Am Mittwochmorgen versammelten sich Tausende Menschen vor dem Sitz des Gouverneurs. Wie bereits am Vortag errichteten sie Straßensperren aus brennenden Autoreifen. Demonstranten warfen Steine auf Beamte, die Polizei setzte Tränengas ein.

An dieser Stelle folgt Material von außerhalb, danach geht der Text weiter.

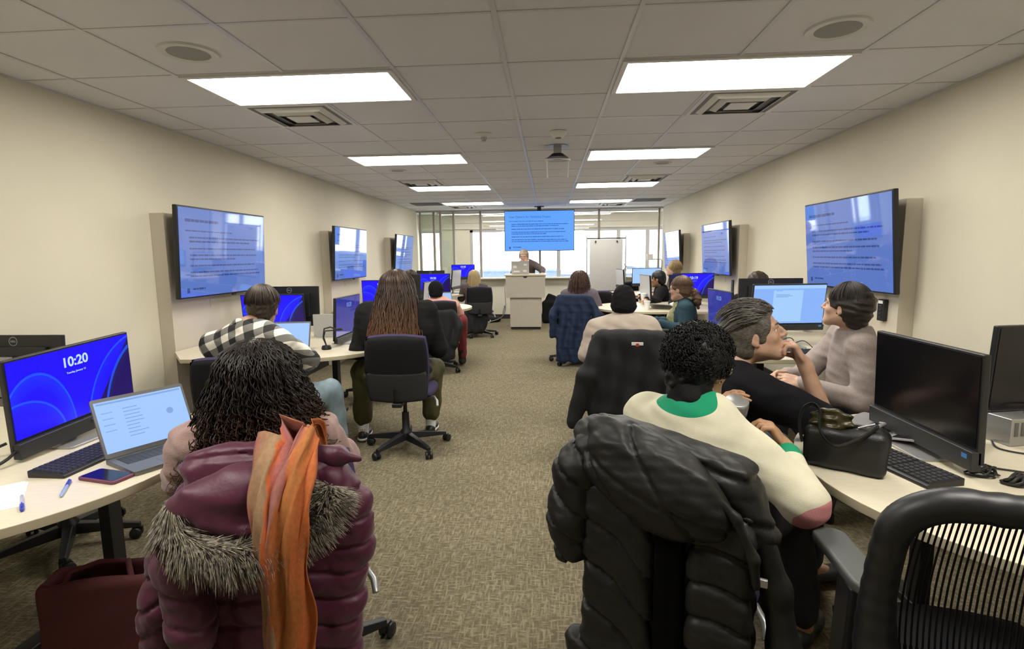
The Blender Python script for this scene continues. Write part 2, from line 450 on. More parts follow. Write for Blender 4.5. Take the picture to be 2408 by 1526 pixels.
# neighbouring building outside, below eye level
M['facade'] = mat('hazy_facade', (0.09, 0.13, 0.19), 0.8)
M['facade_win'] = mat('hazy_facade_windows', (0.05, 0.09, 0.15), 0.4)
nb = thing('office_building', 'pale blue low office building beyond the end windows', 'building', (0, 44, -12))
mb = MB(); mb.box((0, 4, 5.9), (60, 8, 11.8)); mb.box((-4, 1, 11.95), (10, 6, 0.5)); mb.box((10, 2, 12.0), (6, 6, 0.7)); mb.build('wall', M['facade'], nb)
mb = MB(); mb.box((0, 0.0, 12.02), (60, 0.5, 0.3)); mb.build('parapet', M['white'], nb)
for i in range(26):
    mb = MB(); mb.box((-25 + i * 2.0, -0.03, 10.9), (1.6, 0.1, 0.75)); mb.build('window', M['facade_win'], nb)

# ---------------------------------------------------------------- ceiling fittings
M['diffuser'] = emit('lit_diffuser', (1.0, 0.955, 0.86), PANEL_EMIT)
M['troffer'] = mat('white_troffer_frame', (0.62, 0.61, 0.58), 0.4)
def troffer(x0, y0, label, group='recessed ceiling light panels'):
    t = thing('ceiling_light', label, 'light', (x0 + T, y0 + T / 2, H), 0, group)
    mb = MB(); w, l, f = 2 * T - 0.02, T - 0.02, 0.03
    for s in (-1, 1):
        mb.box((0, s * (l / 2 - f / 2), -0.002), (w, f, 0.016)); mb.box((s * (w / 2 - f / 2), 0, -0.002), (f, l - 2 * f, 0.016))
    mb.build('frame', M['troffer'], t, bevel=0.002)
    mb = MB(); mb.box((0, 0, 0.003), (w - 2 * f, l - 2 * f, 0.008)); mb.build('diffuser', M['diffuser'], t)
words = ['nearest', 'second', 'third', 'farthest']
for i, jy in enumerate((1, 5, 9, 13)):
    y = GY0 + T * jy
    troffer(GX0 - 3 * T, y, '%s bright ceiling light panel in the left row' % words[i])
    troffer(GX0 + T, y, '%s bright ceiling light panel in the right row' % words[i])
for y in (GY0 - 3 * T,):
    troffer(GX0 - 3 * T, y, 'bright ceiling light panel overhead behind the camera, left row')
    troffer(GX0 + T, y, 'bright ceiling light panel overhead behind the camera, right row')

def vent(x, y, label):
    t = thing('air_diffuser', label, 'vent', (x, y, H), 0, 'square ceiling air diffusers')
    mb = MB()
    def ring(w0, z0, w1, z1, th=0.006):
        vs = []; fs = []
        for w, z in ((w0, z0), (w1, z1), (w1, z1 + th), (w0, z0 + th)):
            vs += [(-w, -w, z), (w, -w, z), (w, w, z), (-w, w, z)]
        for a in range(4):
            for k_ in range(4): fs.append((a * 4 + k_, a * 4 + (k_ + 1) % 4, ((a + 1) % 4) * 4 + (k_ + 1) % 4, ((a + 1) % 4) * 4 + k_))
        mb.add(vs, fs)
    ring(0.297, -0.005, 0.268, -0.005, 0.004)
    mb.build('frame', M['vent'], t)
    for wa, za, wb, zb in ((0.235, -0.004, 0.20, -0.024), (0.160, -0.004, 0.125, -0.028)):
        mb = MB(); ring(wa, za, wb, zb, 0.003); mb.build('louvre', M['vent'], t)
    mb = MB(); mb.box((0, 0, -0.022), (0.17, 0.17, 0.005)); mb.build('centre_plate', M['vent'], t)
    mb = MB(); mb.box((0, 0, 0.000), (0.56, 0.56, 0.004)); mb.build('throat_shade_plate', M['vent_dark'], t)  # flat dark plate, shade of the open recess put into its colour
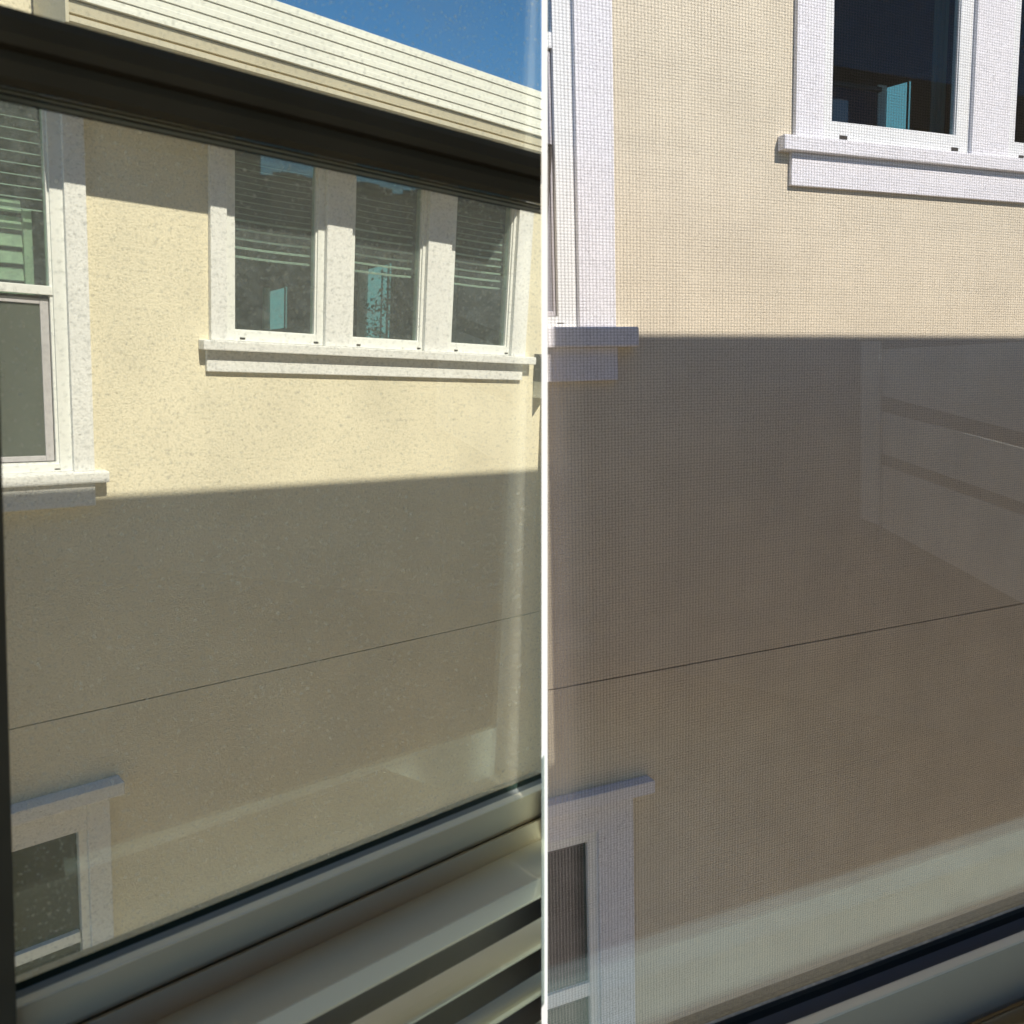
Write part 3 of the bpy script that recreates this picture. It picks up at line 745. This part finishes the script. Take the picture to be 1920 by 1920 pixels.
for a in ((x0_, x1_, -1.7, -1.3), (x0_, x1_, 1.1, 1.5), (x0_, x0_ + .7, -1.3, 1.1), (x1_ - .7, x1_, -1.3, 1.1), (-.1, .1, -1.3, 1.1)):
    bx(bm, a[0], a[1], -3.35, -3.2, EYE + a[2], EYE + a[3])
tag(link('wall_back', bm, M_PLASTER), kind='structure')
# own roofs, whose eaves throw the shade line over the walls across
hd = Vector((sun_dir.x, sun_dir.y, 0)).normalized()
def roof(fr, pa, pb, ext, t, name):
    Pa, Pb = [wpt(fr, *fr.at(*p, 0), 0) for p in (pa, pb)]
    d = (Pb - Pa).normalized()
    if ext == 'L': Pa = Pa - d * 5
    else: Pb = Pb + d * 7
    e0, e1 = Pa - sun_dir * t, Pb - sun_dir * t
    bk = -hd * 4.6 + Vector((0, 0, .0))
    return quadslab(name, M_ROOFTILE, [e0, e1, e1 + bk, e0 + bk], .14)
roof(HL, (180, 931), (1021, 879), 'L', 4.0, 'roof_left')
roof(HR, (1021, 626), (1908, 631), 'R', 5.2, 'roof_right')
bm = bmesh.new(); bx(bm, -150, 150, -150, 150, -3.3, -3.0)
tag(link('ground', bm, M_GROUND), kind='structure')

def seam_world(bm):
    nn = seam_n.normalized()
    bmesh.ops.bisect_plane(bm, geom=bm.verts[:] + bm.edges[:] + bm.faces[:], plane_co=seam_p - nn * .004, plane_no=nn, clear_outer=True)
# unseen translucent board added to make the pale reflected band in the left pane
frosted = bpy.data.materials.new('frosted acrylic'); frosted.use_nodes = True
_n = frosted.node_tree; _n.nodes.remove(_n.nodes['Principled BSDF'])
_a = _n.nodes.new('ShaderNodeBsdfDiffuse'); _a.inputs[0].default_value = (.80, .95, .86, 1)
_b = _n.nodes.new('ShaderNodeBsdfTranslucent'); _b.inputs[0].default_value = (.80, .92, .84, 1)
_m = _n.nodes.new('ShaderNodeMixShader'); _m.inputs[0].default_value = .6
_n.links.new(_a.outputs[0], _m.inputs[1]); _n.links.new(_b.outputs[0], _m.inputs[2]); _n.links.new(_m.outputs[0], _n.nodes['Material Output'].inputs[0])
bm = bmesh.new(); rows = []
for sg in (0,):
    rows.append([bm.verts.new(T3 @ (p + Vector((sg * .0018, 0, 0))) + Vector((0, 0, EYE))) for p in top])
    rows.append([bm.verts.new(T3 @ (p + Vector((sg * .0018, .34, 0)) + Vector((SEAM * .06, 0, .06))) + Vector((0, 0, EYE))) for p in top])
for i in range(len(top) - 1):
    for a, b in ((0, 1),): bm.faces.new((rows[a][i], rows[a][i + 1], rows[b][i + 1], rows[b][i]))
bmesh.ops.recalc_face_normals(bm, faces=bm.faces)
tag(link('mirror_board', bm, frosted), 'added unseen frosted board below the post, mirrored as a pale band', 'board')
# unseen ledge added for its reflection; its board tones paint the mirrored band
for Q, lab, cols in ((BR, 'added unseen ledge below the right window, mirrored as a pale band', ((.25, .33, .31), (.25, .36, .38), (.13, .19, .22))),):
    bo = empty('mirror_ledge', None, lab, 'mirror_ledge')
    cuts = (0, .5, .80, 1.0)
    for q in range(3):
        t0_, t1_ = cuts[q] + .002, cuts[q + 1] - .002
        P4 = [Q[0].lerp(Q[3], t0_), Q[1].lerp(Q[2], t0_), Q[1].lerp(Q[2], t1_), Q[0].lerp(Q[3], t1_)]
        bm = bmesh.new(); a = [bm.verts.new(p) for p in P4]; b = [bm.verts.new(p - Vector((0, 0, .04))) for p in P4]
        bm.faces.new(a); bm.faces.new(b[::-1])
        for i in range(4): bm.faces.new((a[i], b[i], b[(i + 1) % 4], a[(i + 1) % 4]))
        if Q is BL: seam_world(bm)
        bmesh.ops.recalc_face_normals(bm, faces=bm.faces)
        link('board', bm, mat('bench paint', cols[q], .7, [(7, .12, 4)]), None, bo)
# an opened shutter leaf at the side of the room, mirrored in the right pane
def mirrored(px, py, X):
    r = Vector(((px - 960) / FPX, (py - 960) / FPX, 1)); n = NR.c[2]; P = r * (NR.D / n.dot(r)); d = r - 2 * r.dot(n) * n
    o_ = T3 @ P + Vector((0, 0, EYE)); d = T3 @ d
    return o_ + d * ((X - o_.x) / d.x)
lf = empty('shutter_leaf', None, 'opened white shutter leaf whose wide louvers mirror faintly in the right pane', 'shutter')
for nm, q4, X in (('stile', ((1616, 640), (1650, 640), (1650, 985), (1616, 972)), 2.30), ('louver', ((1655, 655), (1935, 640), (1935, 815), (1655, 742)), 2.31),
                  ('louver', ((1655, 772), (1935, 845), (1935, 948), (1655, 850)), 2.32), ('louver', ((1655, 872), (1935, 972), (1935, 1140), (1655, 988)), 2.33)):
    bm = bmesh.new(); a = [bm.verts.new(mirrored(x, y, X)) for x, y in q4]; b = [bm.verts.new(v.co + Vector((.015, 0, 0))) for v in a]
    bm.faces.new(a); bm.faces.new(b[::-1])
    for i in range(4): bm.faces.new((a[i], b[i], b[(i + 1) % 4], a[(i + 1) % 4]))
    bmesh.ops.recalc_face_normals(bm, faces=bm.faces)
    link(nm, bm, M_POST, None, lf)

Am Abend zog sich die Polizei weitgehend zurück, es herrschte angespannte Ruhe in der Stadt. Die Geschäfte waren geschlossen, die Straßensperren der Demonstranten machten viele Straßen unpassierbar. Eine Gruppe Jugendlicher blockierte am Abend die größte Zufahrtsstraße zur Stadt, damit keine Verstärkung der Polizei anrücken konnte.
Premier Jebali wiegelt ab
Der Gewerkschaftsverband UGTT verurteilte die Polizeigewalt gegen die Demonstranten als maßlos und rief zu neuen Protesten am Donnerstag auf, um den Rücktritt des Provinzgouverneurs von Siliana, Ahmed Ezzine, zu fordern. In seiner einzigen Reaktion auf die Proteste sagte Ministerpräsident Hamadi Jebali am Abend im Fernsehen, dass der Gouverneur nicht zurücktreten werde. Zuvor hatte die Regierung ein Gerücht dementiert, wonach Ezzine mit Jebali verwandt ist.

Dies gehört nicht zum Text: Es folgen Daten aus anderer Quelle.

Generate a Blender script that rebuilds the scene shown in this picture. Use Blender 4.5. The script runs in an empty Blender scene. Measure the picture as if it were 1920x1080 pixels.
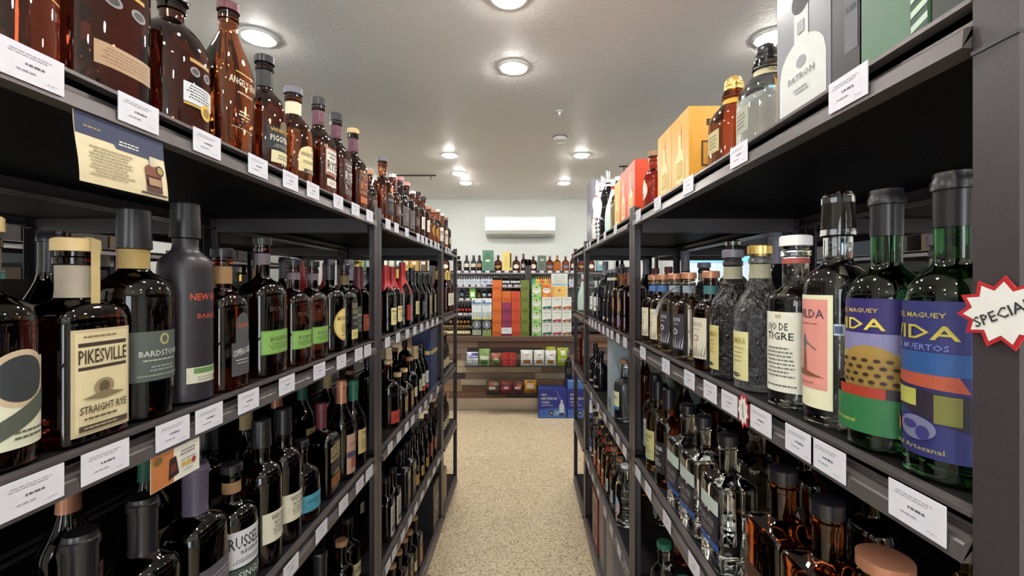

Der Sprecher des Innenministeriums, Khaled Tarrouche, versicherte, wenn die Proteste am Donnerstag friedlich blieben, werde die Polizei nicht einschreiten. Im Falle eines Eingreifens gelte stets das Prinzip, keine Todesopfer herauszufordern.
Hohe Arbeitslosigkeit in Tunesien
Die Proteste richten sich gegen schlechte Lebensbedingungen in Siliana. Die Demonstranten verlangen Wirtschafts- und Sozialhilfe sowie die Freilassung von Gefangenen, die seit April 2011 in Haft sind. Tunesien leidet unter einer hohen Arbeitslosigkeit, vor allem unter Jugendlichen. Besonders dramatisch ist die Situation in der Provinz. Soziale Unruhen hatten auch den Sturz des langjährigen tunesischen Machthabers Zine el-Abidine Ben Ali Anfang 2011 ausgelöst.